The FV is totally a concoction of people who did not like some of what was said at that conference. After five years of dealing with this nonsense, largely a creation of the internet, some of us finally put up a statement of things we hold in common and are willing to defend.
Repeatedly, people in the present discussion insist that FV is some kind of Movement with an Agenda, and since we aren’t conforming to their idea of what a movement with an agenda looks like, we are criticized. The conversation is, frankly, rather bizarre. How can we get traction talking about something that does not exist? There is no movement. There is no settled agenda as such. There is no FV. There is a conversation about theology and about reformation of the woeful state of the church and society today. A conversation about all kinds of things. A conversation that some people enter for a while and then leave.

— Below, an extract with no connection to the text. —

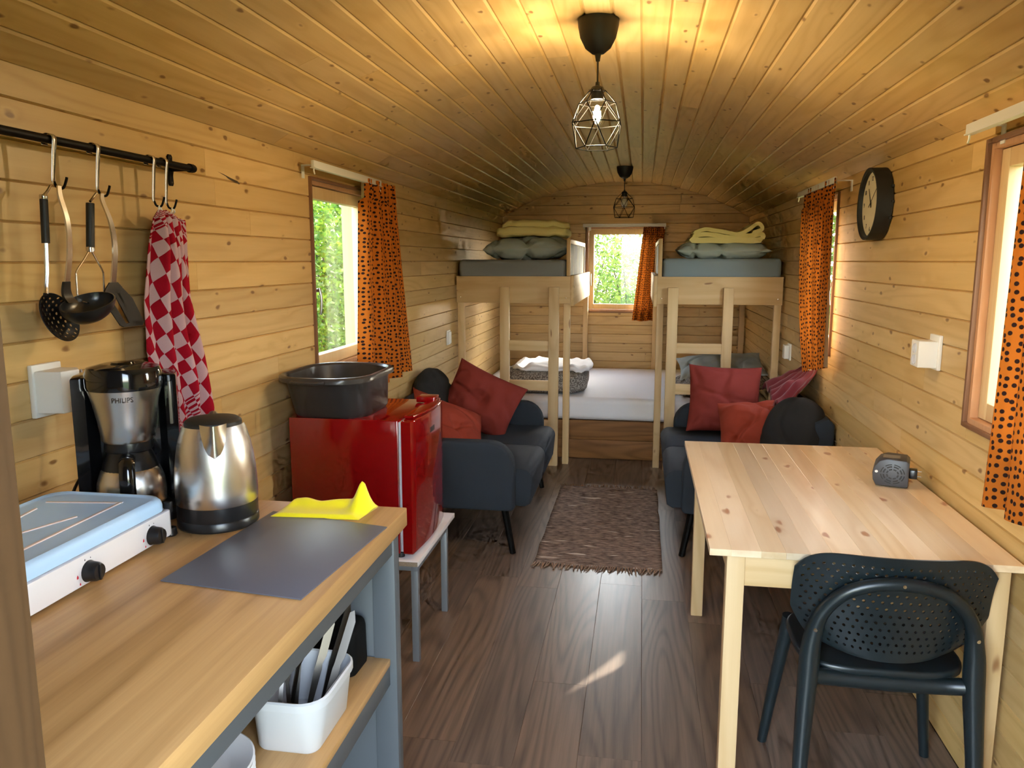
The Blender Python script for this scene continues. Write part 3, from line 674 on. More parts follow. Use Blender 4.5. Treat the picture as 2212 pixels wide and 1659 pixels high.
# ---------------------------------------------------------------- wall clock
t = thing('wall_clock', 'round black wall clock with cream dial on the right wall', 'clock', (XR, 3.41, 1.545))
cyc, czc, cr = 3.410, 1.687, 0.142
B().lathe([(cr * 0.86, -0.004), (cr * 0.88, -0.018), (cr * 0.91, -0.062), (cr, -0.064), (cr, -0.004), (cr * 0.86, -0.004)], (XR, cyc, czc), 48, 'x', caps=False).obj('case', 'blackmatte', t)
B().lathe([(0.001, -0.046), (cr * 0.895, -0.046), (cr * 0.87, -0.006), (0.001, -0.006)], (XR, cyc, czc), 48, 'x').obj('dial', 'clockface', t, smooth=0.3)
def hand(ang, ln, wd, xo):
    d = Vector((0, -math.sin(ang), math.cos(ang))); e = Vector((0, -math.cos(ang), -math.sin(ang))); c = Vector((XR - xo, cyc, czc)); b = B()
    vs = [c - d * ln * 0.2 + e * wd, c - d * ln * 0.2 - e * wd, c + d * ln - e * wd * 0.4, c + d * ln + e * wd * 0.4]; vs += [v + Vector((-0.0012, 0, 0)) for v in vs]
    return b.add(vs, [(0, 1, 2, 3), (7, 6, 5, 4), (0, 4, 5, 1), (1, 5, 6, 2), (2, 6, 7, 3), (3, 7, 4, 0)])
hand(math.radians(330), 0.072, 0.0035, 0.0485).obj('hour_hand', 'blackmatte', t)
hand(math.radians(56), 0.10, 0.0022, 0.051).obj('minute_hand', 'blackmatte', t)
for h in range(1, 13):
    a = math.radians(30 * h); rr = cr * 0.70
    Mx = Matrix.Translation((XR - 0.0468, cyc - rr * math.sin(a), czc + rr * math.cos(a))) @ Matrix(((0, 0, -1, 0), (-1, 0, 0, 0), (0, 1, 0, 0), (0, 0, 0, 1)))
    textmesh(str(h), 0.026).xf(Mx).obj('numeral', 'darkmark', t, smooth=0, recalc=False)
for (da_, dz) in ((-0.13, 0.06), (-0.145, 0.0), (-0.13, -0.06)):
    B().box(XR - 0.012, XR - 0.002, cyc + da_ - 0.006, cyc + da_ + 0.003, czc + dz - 0.005, czc + dz + 0.005, 0.001).obj('clip', 'blackmatte', t)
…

For instance, Jordan, Leithart, and Wilson each have different takes on the best way to express the perseverance of those God has chosen for eternity. The conversation is ongoing, and eventually Leithart and Wilson will see the light.
If you want to see a mission statement similar to FV but not the same, which has been around for nearly 20 years, read the Biblical Horizons Mission Statement. But that’s just MY agenda. And Jeff Meyers’s, since he’s on my board. And I’m sure some others would sign on if we were into that kind of thing. But we’re not.
So, to be sure, Mr. Lints is a bit confused. I totally sympathize. But his confusion is the result of a bunch of ignorant quackodox bloggers who don’t know exinanition from anhypostasis, plus ignorant reports from the OPC, the PCA, and other groups that have invented this “FV” business.
D Hart
September 30th, 2007 at 8:00 am
James, if there is no FV, why did you decide to follow and contribute replies to this forum. I feel like there is a bait and switch going on here. Peter gives several posts talking about FV’s wider set of connections and influence, and James comes along and says FV doesn’t exists. Which is why I keep asking whether FV is truly serious?
P. Andrew Sandlin
September 30th, 2007 at 11:15 am
I’m with Hart on this one. It may be a conversation, Jim, but movements have plenty of conversations. It bears all the classic earmarks of a moevment. It has an identifiable ideology, spokesmen, books, conferences, a written official position (that you signed), and so on. What’s the harm in admitting all this?
If it quacks like a duck ….
James Jordan
September 30th, 2007 at 2:28 pm
My point has been and continues to be that it did not start out to be a movement, and the only reason it has become one, and only reason we finally wrote up a statement, is because other people have made it into one. I could not care less about FV. What has interested me is that pathology of the anti-FV people.